### Description of the task
Your task is to copy the material exactly.

◆ ◆ ◆ ◆

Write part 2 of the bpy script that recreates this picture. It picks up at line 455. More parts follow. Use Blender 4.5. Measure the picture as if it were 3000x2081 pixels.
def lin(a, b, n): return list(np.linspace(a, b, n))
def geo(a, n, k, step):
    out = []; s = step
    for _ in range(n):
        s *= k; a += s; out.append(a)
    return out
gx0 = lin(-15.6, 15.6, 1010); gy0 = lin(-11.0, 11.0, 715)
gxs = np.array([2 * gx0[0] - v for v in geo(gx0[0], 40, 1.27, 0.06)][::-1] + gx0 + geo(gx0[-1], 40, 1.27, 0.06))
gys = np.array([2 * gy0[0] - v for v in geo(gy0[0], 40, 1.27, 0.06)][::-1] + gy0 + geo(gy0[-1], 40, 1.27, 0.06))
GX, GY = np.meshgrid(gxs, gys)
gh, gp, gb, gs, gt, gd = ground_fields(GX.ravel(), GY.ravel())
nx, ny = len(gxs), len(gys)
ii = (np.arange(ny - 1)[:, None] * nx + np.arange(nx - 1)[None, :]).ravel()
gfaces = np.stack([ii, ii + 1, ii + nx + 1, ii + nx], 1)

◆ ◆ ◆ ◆

### Correct answer
Write part 2 of the bpy script that recreates this picture. It picks up at line 455. More parts follow. Use Blender 4.5. Measure the picture as if it were 3000x2081 pixels.
def lin(a, b, n): return list(np.linspace(a, b, n))
def geo(a, n, k, step):
    out = []; s = step
    for _ in range(n):
        s *= k; a += s; out.append(a)
    return out
gx0 = lin(-15.6, 15.6, 1010); gy0 = lin(-11.0, 11.0, 715)
gxs = np.array([2 * gx0[0] - v for v in geo(gx0[0], 40, 1.27, 0.06)][::-1] + gx0 + geo(gx0[-1], 40, 1.27, 0.06))
gys = np.array([2 * gy0[0] - v for v in geo(gy0[0], 40, 1.27, 0.06)][::-1] + gy0 + geo(gy0[-1], 40, 1.27, 0.06))
GX, GY = np.meshgrid(gxs, gys)
gh, gp, gb, gs, gt, gd = ground_fields(GX.ravel(), GY.ravel())
nx, ny = len(gxs), len(gys)
ii = (np.arange(ny - 1)[:, None] * nx + np.arange(nx - 1)[None, :]).ravel()
gfaces = np.stack([ii, ii + 1, ii + nx + 1, ii + nx], 1)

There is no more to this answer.